## Your instructions:
Stop after the line with "return np.array([u, cp": repeat exactly every line before it, beginning with the first, and that line itself.

## Given material:
■ ■ ■ ■ ■ ■ ■
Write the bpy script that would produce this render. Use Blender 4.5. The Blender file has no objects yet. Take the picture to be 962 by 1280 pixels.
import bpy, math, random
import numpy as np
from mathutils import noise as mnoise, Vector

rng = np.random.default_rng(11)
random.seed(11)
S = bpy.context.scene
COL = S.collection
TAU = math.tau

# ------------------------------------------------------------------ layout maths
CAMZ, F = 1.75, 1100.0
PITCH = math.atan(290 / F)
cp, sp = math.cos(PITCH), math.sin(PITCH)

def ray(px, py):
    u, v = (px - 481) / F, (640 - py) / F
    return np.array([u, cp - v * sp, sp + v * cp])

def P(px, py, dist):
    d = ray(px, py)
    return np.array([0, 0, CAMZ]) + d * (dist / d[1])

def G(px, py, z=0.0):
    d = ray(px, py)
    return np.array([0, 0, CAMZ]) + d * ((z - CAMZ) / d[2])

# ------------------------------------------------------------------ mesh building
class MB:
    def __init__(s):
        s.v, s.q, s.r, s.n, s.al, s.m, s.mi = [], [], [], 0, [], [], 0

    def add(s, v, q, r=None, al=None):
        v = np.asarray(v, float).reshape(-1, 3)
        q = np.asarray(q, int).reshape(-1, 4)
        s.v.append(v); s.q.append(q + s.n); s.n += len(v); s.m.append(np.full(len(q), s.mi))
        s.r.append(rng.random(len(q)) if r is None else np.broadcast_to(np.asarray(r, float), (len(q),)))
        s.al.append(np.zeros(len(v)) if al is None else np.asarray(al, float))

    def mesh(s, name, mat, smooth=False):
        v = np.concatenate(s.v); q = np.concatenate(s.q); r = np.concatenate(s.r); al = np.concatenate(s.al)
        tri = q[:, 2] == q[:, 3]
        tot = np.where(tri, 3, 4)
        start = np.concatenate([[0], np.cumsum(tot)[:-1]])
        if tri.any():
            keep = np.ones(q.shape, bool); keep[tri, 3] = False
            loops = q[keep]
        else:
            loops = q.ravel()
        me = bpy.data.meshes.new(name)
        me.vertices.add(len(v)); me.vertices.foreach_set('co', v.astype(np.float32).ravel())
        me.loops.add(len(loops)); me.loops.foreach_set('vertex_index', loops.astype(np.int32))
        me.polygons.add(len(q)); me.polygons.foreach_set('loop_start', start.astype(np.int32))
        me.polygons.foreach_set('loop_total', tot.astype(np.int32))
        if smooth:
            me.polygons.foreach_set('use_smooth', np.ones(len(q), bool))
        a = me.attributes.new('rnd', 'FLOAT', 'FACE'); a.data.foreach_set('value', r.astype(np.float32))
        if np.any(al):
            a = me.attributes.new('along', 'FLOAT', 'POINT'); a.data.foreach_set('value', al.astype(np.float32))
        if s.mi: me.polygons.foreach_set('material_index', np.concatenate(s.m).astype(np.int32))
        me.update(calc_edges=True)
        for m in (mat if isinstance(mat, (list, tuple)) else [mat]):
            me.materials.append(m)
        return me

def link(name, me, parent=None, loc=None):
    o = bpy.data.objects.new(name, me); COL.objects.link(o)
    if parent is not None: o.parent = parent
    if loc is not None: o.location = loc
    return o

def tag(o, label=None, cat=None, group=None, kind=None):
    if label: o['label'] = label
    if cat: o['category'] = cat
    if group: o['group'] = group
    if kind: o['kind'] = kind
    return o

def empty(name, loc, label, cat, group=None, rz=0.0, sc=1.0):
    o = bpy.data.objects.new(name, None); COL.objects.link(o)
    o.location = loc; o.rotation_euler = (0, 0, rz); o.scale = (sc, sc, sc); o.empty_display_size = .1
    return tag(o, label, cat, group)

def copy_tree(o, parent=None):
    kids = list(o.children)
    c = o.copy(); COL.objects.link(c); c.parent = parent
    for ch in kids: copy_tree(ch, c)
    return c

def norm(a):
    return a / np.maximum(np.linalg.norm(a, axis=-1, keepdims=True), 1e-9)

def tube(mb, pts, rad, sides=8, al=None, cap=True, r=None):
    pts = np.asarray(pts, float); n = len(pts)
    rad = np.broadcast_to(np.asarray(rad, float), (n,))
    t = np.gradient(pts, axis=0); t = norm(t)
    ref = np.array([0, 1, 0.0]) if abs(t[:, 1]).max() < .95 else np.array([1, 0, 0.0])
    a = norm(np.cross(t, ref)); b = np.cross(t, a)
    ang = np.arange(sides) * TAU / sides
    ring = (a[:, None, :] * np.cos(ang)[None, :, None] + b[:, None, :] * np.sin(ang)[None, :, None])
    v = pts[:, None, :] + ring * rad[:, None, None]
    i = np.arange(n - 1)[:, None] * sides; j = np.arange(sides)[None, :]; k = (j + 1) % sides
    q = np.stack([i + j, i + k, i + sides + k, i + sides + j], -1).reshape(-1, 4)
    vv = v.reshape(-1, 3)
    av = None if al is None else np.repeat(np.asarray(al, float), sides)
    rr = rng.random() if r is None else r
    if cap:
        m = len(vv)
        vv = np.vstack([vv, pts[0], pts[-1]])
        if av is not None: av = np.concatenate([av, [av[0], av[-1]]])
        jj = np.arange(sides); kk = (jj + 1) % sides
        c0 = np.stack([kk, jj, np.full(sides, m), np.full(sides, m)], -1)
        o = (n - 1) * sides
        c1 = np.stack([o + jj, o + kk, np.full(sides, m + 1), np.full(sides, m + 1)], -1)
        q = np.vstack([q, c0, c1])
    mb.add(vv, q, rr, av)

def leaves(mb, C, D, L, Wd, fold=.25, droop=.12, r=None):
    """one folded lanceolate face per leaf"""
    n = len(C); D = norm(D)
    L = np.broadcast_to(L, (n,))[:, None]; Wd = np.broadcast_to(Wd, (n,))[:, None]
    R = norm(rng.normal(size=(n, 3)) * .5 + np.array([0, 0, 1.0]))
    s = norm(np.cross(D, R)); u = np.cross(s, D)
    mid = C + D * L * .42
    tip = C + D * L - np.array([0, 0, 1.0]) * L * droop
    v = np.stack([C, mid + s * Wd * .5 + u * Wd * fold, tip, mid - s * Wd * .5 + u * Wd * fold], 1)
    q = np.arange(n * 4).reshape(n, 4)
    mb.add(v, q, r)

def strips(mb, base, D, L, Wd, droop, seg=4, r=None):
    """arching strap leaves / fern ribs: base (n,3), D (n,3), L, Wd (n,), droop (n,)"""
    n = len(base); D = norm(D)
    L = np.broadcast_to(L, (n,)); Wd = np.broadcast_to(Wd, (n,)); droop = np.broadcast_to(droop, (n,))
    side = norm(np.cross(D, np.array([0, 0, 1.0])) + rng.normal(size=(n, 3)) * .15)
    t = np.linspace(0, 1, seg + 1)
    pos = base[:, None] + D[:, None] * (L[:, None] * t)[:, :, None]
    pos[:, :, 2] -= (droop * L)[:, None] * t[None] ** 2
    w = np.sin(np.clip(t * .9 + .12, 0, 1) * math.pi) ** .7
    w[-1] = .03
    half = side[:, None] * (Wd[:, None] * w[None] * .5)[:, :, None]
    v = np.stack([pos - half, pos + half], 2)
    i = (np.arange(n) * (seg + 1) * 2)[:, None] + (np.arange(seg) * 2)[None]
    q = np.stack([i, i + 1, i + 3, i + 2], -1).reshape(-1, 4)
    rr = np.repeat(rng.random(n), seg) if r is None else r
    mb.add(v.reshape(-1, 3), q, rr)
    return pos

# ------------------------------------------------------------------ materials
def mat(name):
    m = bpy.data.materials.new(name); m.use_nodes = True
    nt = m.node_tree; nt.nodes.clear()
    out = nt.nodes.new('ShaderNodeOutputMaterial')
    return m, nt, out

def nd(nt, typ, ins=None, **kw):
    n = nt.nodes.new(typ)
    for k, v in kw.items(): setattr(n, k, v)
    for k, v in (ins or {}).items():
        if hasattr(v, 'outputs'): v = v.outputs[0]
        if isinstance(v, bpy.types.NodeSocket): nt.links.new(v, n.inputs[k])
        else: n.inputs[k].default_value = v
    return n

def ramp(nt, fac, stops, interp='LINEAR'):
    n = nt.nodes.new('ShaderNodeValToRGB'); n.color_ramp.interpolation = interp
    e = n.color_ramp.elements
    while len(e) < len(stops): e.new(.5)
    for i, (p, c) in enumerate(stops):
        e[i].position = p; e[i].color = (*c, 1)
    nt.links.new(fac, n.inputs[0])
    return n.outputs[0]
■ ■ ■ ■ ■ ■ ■
## The answer:
Write the bpy script that would produce this render. Use Blender 4.5. The Blender file has no objects yet. Take the picture to be 962 by 1280 pixels.
import bpy, math, random
import numpy as np
from mathutils import noise as mnoise, Vector

rng = np.random.default_rng(11)
random.seed(11)
S = bpy.context.scene
COL = S.collection
TAU = math.tau

# ------------------------------------------------------------------ layout maths
CAMZ, F = 1.75, 1100.0
PITCH = math.atan(290 / F)
cp, sp = math.cos(PITCH), math.sin(PITCH)

def ray(px, py):
    u, v = (px - 481) / F, (640 - py) / F
    return np.array([u, cp - v * sp, sp + v * cp])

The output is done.